I've been trying to make sense of our base RE scenario, and it's a lot.
Here's what I'm trying to figure out. I considered writing a simulation to help find the best plan, but I doubt I'll have time this year in order to do conversions or make other changes.
- Should I consider Roth conversions in the 22 percent bracket now?
- When should I use the 457b?
- Should we be maxing all of this traditional space? (There's a 401a that's mandatory; but 457b/401k are optional or could be Roth.) Assume that we're spending what's not getting contributed below, so conversions and Roth taxes would be paid for from taxable.

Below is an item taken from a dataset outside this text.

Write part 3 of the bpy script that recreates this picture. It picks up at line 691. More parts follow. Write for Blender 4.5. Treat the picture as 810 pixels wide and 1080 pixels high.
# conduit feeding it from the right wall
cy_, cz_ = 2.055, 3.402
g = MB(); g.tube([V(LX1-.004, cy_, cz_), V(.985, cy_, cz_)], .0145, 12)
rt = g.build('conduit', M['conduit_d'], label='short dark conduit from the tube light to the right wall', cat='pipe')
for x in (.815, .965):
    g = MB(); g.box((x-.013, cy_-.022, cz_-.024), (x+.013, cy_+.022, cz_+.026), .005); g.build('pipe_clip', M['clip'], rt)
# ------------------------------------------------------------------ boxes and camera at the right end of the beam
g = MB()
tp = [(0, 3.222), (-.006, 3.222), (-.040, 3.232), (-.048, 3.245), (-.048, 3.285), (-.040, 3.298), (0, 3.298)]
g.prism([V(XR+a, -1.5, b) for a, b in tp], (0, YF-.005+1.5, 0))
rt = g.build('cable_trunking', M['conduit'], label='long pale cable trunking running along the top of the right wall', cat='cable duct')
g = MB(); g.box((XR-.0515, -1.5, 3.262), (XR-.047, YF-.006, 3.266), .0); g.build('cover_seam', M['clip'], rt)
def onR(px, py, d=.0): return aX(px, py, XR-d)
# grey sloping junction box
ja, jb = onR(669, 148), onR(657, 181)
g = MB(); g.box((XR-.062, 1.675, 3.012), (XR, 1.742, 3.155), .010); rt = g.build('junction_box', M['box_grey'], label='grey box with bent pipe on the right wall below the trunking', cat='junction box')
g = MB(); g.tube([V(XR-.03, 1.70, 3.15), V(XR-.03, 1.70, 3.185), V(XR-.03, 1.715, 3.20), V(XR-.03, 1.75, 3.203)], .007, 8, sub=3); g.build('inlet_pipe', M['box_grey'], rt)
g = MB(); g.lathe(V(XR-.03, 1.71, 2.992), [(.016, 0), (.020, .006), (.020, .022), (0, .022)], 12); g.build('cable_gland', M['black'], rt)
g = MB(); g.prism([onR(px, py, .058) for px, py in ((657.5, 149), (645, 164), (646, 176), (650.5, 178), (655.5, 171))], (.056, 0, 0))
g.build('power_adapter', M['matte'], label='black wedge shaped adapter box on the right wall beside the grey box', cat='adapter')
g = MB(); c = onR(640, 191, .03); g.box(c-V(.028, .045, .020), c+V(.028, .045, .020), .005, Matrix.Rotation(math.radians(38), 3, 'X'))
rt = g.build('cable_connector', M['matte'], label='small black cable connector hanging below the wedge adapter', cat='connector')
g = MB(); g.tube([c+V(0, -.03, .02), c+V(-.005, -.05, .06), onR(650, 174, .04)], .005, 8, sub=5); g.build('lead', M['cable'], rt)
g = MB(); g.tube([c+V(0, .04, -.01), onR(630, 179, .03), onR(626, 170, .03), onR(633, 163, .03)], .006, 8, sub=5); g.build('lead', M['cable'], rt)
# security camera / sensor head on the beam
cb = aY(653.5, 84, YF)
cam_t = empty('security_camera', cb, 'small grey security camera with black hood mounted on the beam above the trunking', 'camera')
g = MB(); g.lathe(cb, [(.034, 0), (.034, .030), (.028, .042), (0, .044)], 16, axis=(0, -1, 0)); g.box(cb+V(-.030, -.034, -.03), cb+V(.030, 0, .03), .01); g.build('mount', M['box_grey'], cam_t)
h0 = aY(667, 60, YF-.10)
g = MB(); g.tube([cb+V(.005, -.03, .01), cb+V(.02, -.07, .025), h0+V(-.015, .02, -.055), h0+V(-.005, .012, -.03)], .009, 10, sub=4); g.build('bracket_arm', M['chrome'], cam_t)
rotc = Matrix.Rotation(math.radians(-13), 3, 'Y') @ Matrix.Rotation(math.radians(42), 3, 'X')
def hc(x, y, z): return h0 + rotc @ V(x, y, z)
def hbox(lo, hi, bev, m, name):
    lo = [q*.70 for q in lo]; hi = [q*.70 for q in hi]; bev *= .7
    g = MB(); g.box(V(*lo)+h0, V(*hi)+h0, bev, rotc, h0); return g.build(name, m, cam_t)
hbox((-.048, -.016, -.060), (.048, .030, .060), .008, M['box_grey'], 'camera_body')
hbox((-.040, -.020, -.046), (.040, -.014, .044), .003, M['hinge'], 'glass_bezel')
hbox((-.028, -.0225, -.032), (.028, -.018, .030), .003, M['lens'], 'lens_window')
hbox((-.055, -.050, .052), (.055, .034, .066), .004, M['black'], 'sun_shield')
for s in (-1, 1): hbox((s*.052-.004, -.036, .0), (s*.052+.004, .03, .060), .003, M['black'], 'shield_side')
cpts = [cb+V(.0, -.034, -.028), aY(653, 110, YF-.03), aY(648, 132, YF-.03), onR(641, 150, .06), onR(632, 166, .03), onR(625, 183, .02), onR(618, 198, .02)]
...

- For ACA, it seems like we'd need to cycle 399 and <200 FPL years or do some pre-RE conversions. Any other option?
- Have you done analyses that helped you figure out a priority order or something else that might help me narrow down how many moving parts I have?
Here's our overall setup:
- Year: 2027 (midyear)
- Age: 47 (then)
- 59.5: late 2039
- Child tax credits: 2x to 2036, 1x to 2038
- FAFSA: 1x 2036-2037, 2x 2038-2039
- 529s: 120 percent of present value of CoA.
- ABLE account: likely 1 or 2 (TBD; not yet opened)

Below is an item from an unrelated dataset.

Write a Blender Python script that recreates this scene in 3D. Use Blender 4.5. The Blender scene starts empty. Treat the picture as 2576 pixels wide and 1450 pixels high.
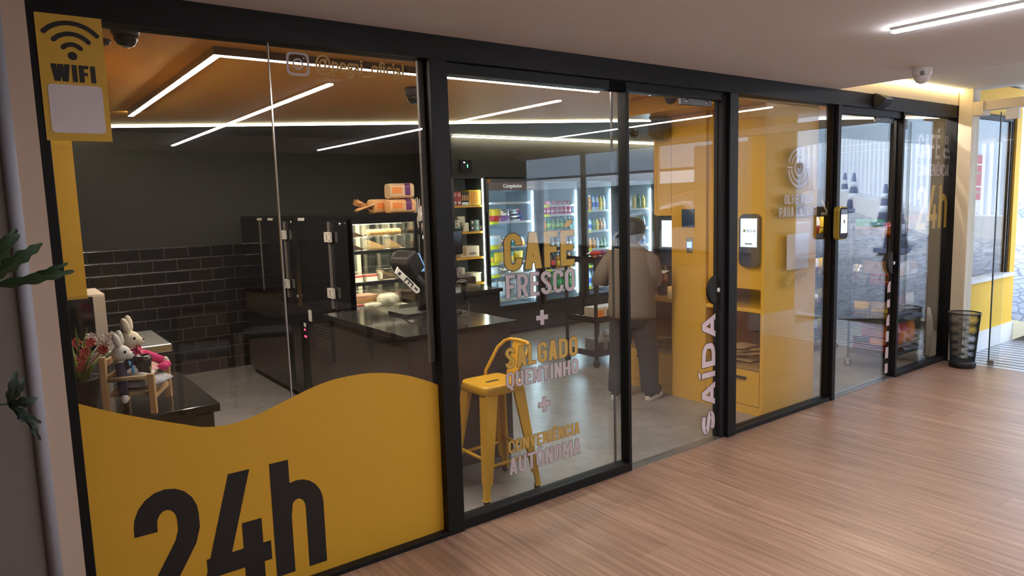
import bpy, math, random
from mathutils import Vector, Matrix
random.seed(7)
sc = bpy.context.scene
col = sc.collection
PI = math.pi

# ---------------------------------------------------------------- camera, world, exposure
IW, IH = 2576, 1450
FPX = 1771.7
YAW, PITCH, ROLL = math.radians(36.512), math.radians(6.863), math.radians(-1.690)
CAM = Vector((0.0, -2.818, 1.6))
cf = Vector((math.sin(YAW)*math.cos(PITCH), math.cos(YAW)*math.cos(PITCH), -math.sin(PITCH)))
cr = Vector((math.cos(YAW), -math.sin(YAW), 0))
cu = cr.cross(cf)
_c, _s = math.cos(ROLL), math.sin(ROLL)
cr, cu = _c*cr + _s*cu, -_s*cr + _c*cu
cam = bpy.data.cameras.new('camera')
camo = bpy.data.objects.new('camera', cam)
col.objects.link(camo)
cam.sensor_width = 36.0
cam.lens = FPX/IW*36.0
cam.clip_start = 0.05
cam.clip_end = 300
camo.matrix_world = Matrix(((cr.x, cu.x, -cf.x, CAM.x), (cr.y, cu.y, -cf.y, CAM.y), (cr.z, cu.z, -cf.z, CAM.z), (0, 0, 0, 1)))
sc.camera = camo

def at(px, py, X=None, Y=None, Z=None):
    """the point of a real plane (X=, Y= or Z=) that a photograph pixel looks at"""
    v = cf + cr*((px-IW/2)/FPX) - cu*((py-IH/2)/FPX)
    if X is not None: t = (X-CAM.x)/v.x
    elif Y is not None: t = (Y-CAM.y)/v.y
    else: t = (Z-CAM.z)/v.z
    return CAM + v*t

sc.view_settings.view_transform = 'Standard'
sc.view_settings.look = 'None'
sc.view_settings.gamma = 1.0
sc.view_settings.use_curve_mapping = False
sc.view_settings.exposure = 1.02
cy = sc.cycles
cy.max_bounces = 10; cy.diffuse_bounces = 4; cy.glossy_bounces = 4
cy.transmission_bounces = 6; cy.transparent_max_bounces = 40
cy.caustics_reflective = False; cy.caustics_refractive = False
cy.sample_clamp_indirect = 4.0
cy.use_denoising = True

world = bpy.data.worlds.new('daylight_sky')
sc.world = world
world.use_nodes = True
wn = world.node_tree
wn.nodes.clear()
wo = wn.nodes.new('ShaderNodeOutputWorld')
wb = wn.nodes.new('ShaderNodeBackground')
sky = wn.nodes.new('ShaderNodeTexSky')
sky.sky_type = 'NISHITA'
sky.sun_disc = False
sky.sun_elevation = math.radians(48)
sky.sun_rotation = math.radians(200)
sky.air_density = 1.0
sky.dust_density = 1.2
wn.links.new(sky.outputs[0], wb.inputs[0])
wb.inputs[1].default_value = 0.85
wn.links.new(wb.outputs[0], wo.inputs[0])

sun = bpy.data.lights.new('sun', 'SUN')
suno = bpy.data.objects.new('sun', sun)
col.objects.link(suno)
sun.energy = 2.6
sun.angle = math.radians(2.0)
sun.color = (0.93, 0.97, 1.0)
suno.rotation_euler = (math.radians(20), math.radians(-42), 0)

# lamp levels (shop strip and fridge levels also drive added, hidden lamps)
STRIP_CORRIDOR = 48.0
STRIP_SHOP = 88.0
LED_LINE = 9.0
FRIDGE_LED = 32.0
COVE = 5.0

# ---------------------------------------------------------------- materials
MATS = {}
def nd(t, k): return t.nodes.new(k)
def mat(name, c, rough=0.5, metal=0.0, c2=None, scale=8.0, bump=0.0, bscale=60.0, spec=0.5, emit=None, es=1.0, alpha=1.0, coat=0.0, det=4.0):
    if name in MATS: return MATS[name]
    m = bpy.data.materials.new(name); m.use_nodes = True
    t = m.node_tree; b = t.nodes['Principled BSDF']
    b.inputs['Roughness'].default_value = rough
    b.inputs['Metallic'].default_value = metal
    b.inputs['Specular IOR Level'].default_value = spec
    b.inputs['Coat Weight'].default_value = coat
    if c2 is None: c2 = tuple(min(1, x*0.9) for x in c)
    tc = nd(t, 'ShaderNodeTexCoord')
    nz = nd(t, 'ShaderNodeTexNoise'); nz.inputs['Scale'].default_value = scale; nz.inputs['Detail'].default_value = det
    t.links.new(tc.outputs['Object'], nz.inputs['Vector'])
    mx = nd(t, 'ShaderNodeMix'); mx.data_type = 'RGBA'
    mx.inputs[6].default_value = (*c, 1); mx.inputs[7].default_value = (*c2, 1)
    t.links.new(nz.outputs['Fac'], mx.inputs[0])
    t.links.new(mx.outputs[2], b.inputs['Base Color'])
    if bump:
        n2 = nd(t, 'ShaderNodeTexNoise'); n2.inputs['Scale'].default_value = bscale
        t.links.new(tc.outputs['Object'], n2.inputs['Vector'])
        bp = nd(t, 'ShaderNodeBump'); bp.inputs['Strength'].default_value = bump; bp.inputs['Distance'].default_value = 0.01
        t.links.new(n2.outputs['Fac'], bp.inputs['Height']); t.links.new(bp.outputs['Normal'], b.inputs['Normal'])
    if emit is not None:
        b.inputs['Emission Color'].default_value = (*emit, 1); b.inputs['Emission Strength'].default_value = es
    if alpha < 1: b.inputs['Alpha'].default_value = alpha
    MATS[name] = m
    return m
def lamp_mat(name, c, s):
    m = bpy.data.materials.new(name); m.use_nodes = True
    t = m.node_tree; t.nodes.clear()
    o = nd(t, 'ShaderNodeOutputMaterial'); e = nd(t, 'ShaderNodeEmission')
    e.inputs[0].default_value = (*c, 1); e.inputs[1].default_value = s
    t.links.new(e.outputs[0], o.inputs[0]); MATS[name] = m
    return m
def glass_mat(name, f0=0.05, tint=(0.97, 0.985, 0.98), rough=0.0, gain=1.0):
    """clear sheet: see-through with a mirror part that rises towards grazing (Schlick)"""
    m = bpy.data.materials.new(name); m.use_nodes = True
    t = m.node_tree; t.nodes.clear()
    o = nd(t, 'ShaderNodeOutputMaterial')
    tr = nd(t, 'ShaderNodeBsdfTransparent'); tr.inputs[0].default_value = (*tint, 1)
    gl = nd(t, 'ShaderNodeBsdfAnisotropic') if False else nd(t, 'ShaderNodeBsdfGlossy')
    gl.inputs['Roughness'].default_value = rough
    lw = nd(t, 'ShaderNodeLayerWeight'); lw.inputs[0].default_value = 0.5
    pw = nd(t, 'ShaderNodeMath'); pw.operation = 'POWER'; pw.inputs[1].default_value = 3.7
    t.links.new(lw.outputs['Facing'], pw.inputs[0])
    ma = nd(t, 'ShaderNodeMath'); ma.operation = 'MULTIPLY_ADD'; ma.use_clamp = True
    ma.inputs[1].default_value = (1-f0)*gain; ma.inputs[2].default_value = f0
    t.links.new(pw.outputs[0], ma.inputs[0])
    mx = nd(t, 'ShaderNodeMixShader')
    t.links.new(ma.outputs[0], mx.inputs[0]); t.links.new(tr.outputs[0], mx.inputs[1]); t.links.new(gl.outputs[0], mx.inputs[2])
    t.links.new(mx.outputs[0], o.inputs[0]); MATS[name] = m
    return m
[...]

- Mortgage: 22k year (P&I); 400k balance
- Taxable: 325k (50k in LTCG)
- Roth: 35k in contributions/conversions (half available now; half in 5-year rules)
- 457b: 210k (~50k more in contributions)
- post-59.5 (traditional): More than needed. Can easily convert 300k and still stay at high probability of 96k expenses (ex-P&I) being fine. (~70k more in non-457b contributions)
- Expense target (ex-housing P&I): 72k
One option we considered is having one of us work part time in a role that would get benefits, defer almost all the comp into a retirement account, and convert up to the top of the 12 percent bracket. That's about an 118k conversion (10k for taxable interest/dividends) for about 6.5k in federal tax. Good deal, but requires work.
I saw this recently, too: https://www.reddit.com/r/financialindependence/comments/1ojmx5d/balancing_aca_subsidy_taxes_and_roth_conversions/
Optimization overload: Roth Conversions, ACA (PTC/CSR), Taxable, 457b, Child Tax Credits, ABLE, FAFSA, 529s, Mortgage.